Officially, Trump’s military buildup in the Middle East is an “attempt to defend” Iranian demonstrators. Ironically, though, Trump has deployed some of Ayatollah Khamenei’s same tactics against demonstrators protesting the ICE presence in Minneapolis. Take, for example, the senseless murders, by ICE agents, of Renée Good and Alex Pretti, two peaceful protesters exercising their right to freedom of expression. As Yevgeny Shestakov reports in RG, the killings have united “Republican and Democratic functionaries in an upsurge of indignation,” forcing Trump to withdraw agents from Minneapolis in an extremely rare gesture of conciliation.
And while polls show that 58% of Americans believe ICE’s tactics are “too forceful,” they also show that Americans are most jittery about the cost of living and the economy. This bodes even worse for Trump, since, as an American Studies expert put it to NGE, US elections are decided “by the refrigerator, not the TV set.” This, NGE says, makes it all the more likely that Trump’s party will lose its “dominant position” in the upcoming midterm elections, complicating Trump’s apparent plans to ascend to the level of true autocrat.

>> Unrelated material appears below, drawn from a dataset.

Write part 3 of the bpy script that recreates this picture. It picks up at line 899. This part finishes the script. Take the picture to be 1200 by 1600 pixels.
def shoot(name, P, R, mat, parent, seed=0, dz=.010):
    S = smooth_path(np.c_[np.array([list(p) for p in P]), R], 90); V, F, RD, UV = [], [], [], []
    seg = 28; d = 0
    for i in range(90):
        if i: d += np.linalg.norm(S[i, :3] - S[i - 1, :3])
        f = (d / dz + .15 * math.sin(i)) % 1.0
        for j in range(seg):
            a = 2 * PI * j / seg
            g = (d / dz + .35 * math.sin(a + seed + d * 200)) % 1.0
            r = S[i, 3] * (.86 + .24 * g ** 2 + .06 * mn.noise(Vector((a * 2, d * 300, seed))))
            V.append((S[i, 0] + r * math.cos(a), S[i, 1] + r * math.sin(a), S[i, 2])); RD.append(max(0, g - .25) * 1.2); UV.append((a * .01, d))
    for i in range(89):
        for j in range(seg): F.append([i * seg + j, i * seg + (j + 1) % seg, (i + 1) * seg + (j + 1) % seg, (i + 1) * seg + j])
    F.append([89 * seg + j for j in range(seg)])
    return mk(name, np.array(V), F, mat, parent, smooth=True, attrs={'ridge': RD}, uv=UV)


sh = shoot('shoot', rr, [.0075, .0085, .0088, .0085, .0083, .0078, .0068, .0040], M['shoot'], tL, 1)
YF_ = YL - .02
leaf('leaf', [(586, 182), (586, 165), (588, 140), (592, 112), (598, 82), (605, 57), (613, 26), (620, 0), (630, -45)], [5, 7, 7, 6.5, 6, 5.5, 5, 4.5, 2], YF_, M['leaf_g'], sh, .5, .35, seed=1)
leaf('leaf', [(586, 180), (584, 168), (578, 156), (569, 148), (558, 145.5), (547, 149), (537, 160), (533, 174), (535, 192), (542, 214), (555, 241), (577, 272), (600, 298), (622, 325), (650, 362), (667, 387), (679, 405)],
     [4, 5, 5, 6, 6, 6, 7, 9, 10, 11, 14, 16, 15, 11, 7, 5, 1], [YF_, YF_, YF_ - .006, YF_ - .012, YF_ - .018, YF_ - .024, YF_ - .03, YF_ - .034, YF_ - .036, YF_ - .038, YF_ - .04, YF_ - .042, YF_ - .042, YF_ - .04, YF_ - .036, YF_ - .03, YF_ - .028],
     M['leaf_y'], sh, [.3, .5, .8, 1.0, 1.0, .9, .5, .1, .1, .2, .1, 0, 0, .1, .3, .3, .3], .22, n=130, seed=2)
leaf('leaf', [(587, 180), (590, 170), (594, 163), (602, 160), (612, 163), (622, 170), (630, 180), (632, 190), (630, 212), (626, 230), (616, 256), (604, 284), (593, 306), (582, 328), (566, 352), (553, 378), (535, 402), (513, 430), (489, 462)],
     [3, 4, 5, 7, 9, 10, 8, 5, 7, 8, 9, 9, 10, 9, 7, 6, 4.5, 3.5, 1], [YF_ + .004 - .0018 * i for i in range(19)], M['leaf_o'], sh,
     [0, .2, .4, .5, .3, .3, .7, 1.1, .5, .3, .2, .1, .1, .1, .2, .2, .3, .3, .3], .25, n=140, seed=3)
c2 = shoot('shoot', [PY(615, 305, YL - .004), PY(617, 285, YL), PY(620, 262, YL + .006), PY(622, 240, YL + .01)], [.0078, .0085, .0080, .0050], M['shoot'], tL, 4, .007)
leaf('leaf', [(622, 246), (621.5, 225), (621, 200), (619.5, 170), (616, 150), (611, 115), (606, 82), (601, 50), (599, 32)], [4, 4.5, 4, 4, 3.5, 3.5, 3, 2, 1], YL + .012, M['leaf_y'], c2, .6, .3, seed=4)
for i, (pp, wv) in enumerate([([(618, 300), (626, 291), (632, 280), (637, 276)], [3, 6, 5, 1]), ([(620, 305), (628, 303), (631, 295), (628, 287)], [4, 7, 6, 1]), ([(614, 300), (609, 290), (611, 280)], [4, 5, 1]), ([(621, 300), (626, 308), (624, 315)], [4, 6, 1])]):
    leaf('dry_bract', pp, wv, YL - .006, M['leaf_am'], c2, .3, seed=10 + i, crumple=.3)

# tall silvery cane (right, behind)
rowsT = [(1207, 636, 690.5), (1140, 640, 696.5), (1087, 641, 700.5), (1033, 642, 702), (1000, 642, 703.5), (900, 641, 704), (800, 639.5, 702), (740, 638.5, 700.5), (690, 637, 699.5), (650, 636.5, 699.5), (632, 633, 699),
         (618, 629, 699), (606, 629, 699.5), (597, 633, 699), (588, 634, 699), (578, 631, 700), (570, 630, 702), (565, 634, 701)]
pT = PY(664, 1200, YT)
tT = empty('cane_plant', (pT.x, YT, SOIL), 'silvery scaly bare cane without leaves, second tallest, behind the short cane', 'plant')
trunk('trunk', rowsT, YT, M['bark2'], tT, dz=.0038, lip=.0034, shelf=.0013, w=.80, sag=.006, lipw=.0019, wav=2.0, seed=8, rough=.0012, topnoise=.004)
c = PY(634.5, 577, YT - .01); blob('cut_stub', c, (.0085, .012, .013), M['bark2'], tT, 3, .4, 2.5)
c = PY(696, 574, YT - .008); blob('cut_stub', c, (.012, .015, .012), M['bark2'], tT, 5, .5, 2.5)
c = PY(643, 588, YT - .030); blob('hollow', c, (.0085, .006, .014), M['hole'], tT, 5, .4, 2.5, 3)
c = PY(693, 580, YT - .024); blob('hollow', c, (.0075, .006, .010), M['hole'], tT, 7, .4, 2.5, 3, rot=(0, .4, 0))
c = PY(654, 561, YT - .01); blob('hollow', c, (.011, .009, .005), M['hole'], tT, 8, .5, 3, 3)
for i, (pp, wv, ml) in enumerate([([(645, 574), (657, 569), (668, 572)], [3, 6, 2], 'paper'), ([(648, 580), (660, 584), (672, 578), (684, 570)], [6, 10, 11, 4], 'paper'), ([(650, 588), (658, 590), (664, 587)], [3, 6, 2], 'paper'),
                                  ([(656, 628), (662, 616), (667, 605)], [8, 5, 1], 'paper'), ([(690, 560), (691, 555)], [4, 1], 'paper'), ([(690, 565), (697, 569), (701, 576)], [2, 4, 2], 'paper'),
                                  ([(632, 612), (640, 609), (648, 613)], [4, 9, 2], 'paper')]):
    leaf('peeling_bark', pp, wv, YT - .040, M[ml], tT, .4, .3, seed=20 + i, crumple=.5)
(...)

But what does Cheburashka, that adorable Soviet cartoon icon, have to do with all of this? As Meduza reports, Russian ultranationalist thinker Aleksandr Dugin took aim at the beloved cartoon character this week following the blockbuster release of “Cheburashka 2.” Dugin, who has complained about this lovable “animal unknown to science” in the past, went on the offensive, saying: “The figure of Cheburashka is derived from ancient pentacles that reproduce the symbolic features of the Moon demon Shedbarshemoth Sharthathan.” And as if that weren’t enough, he went on to accuse the guileless Cheburashka of “dismantling” the Soviet Union. Naturally, several State Duma deputies immediately jumped on Dugin’s bandwagon, with one calling for the repeal of Art. 9 of Russia’s culture law, which enshrines the “right to create art.” So what fate awaits poor Cheburashka? Well, for one thing, we may find that his likeness is replaced on toy store shelves by a new line of authoritarian dictator plushies.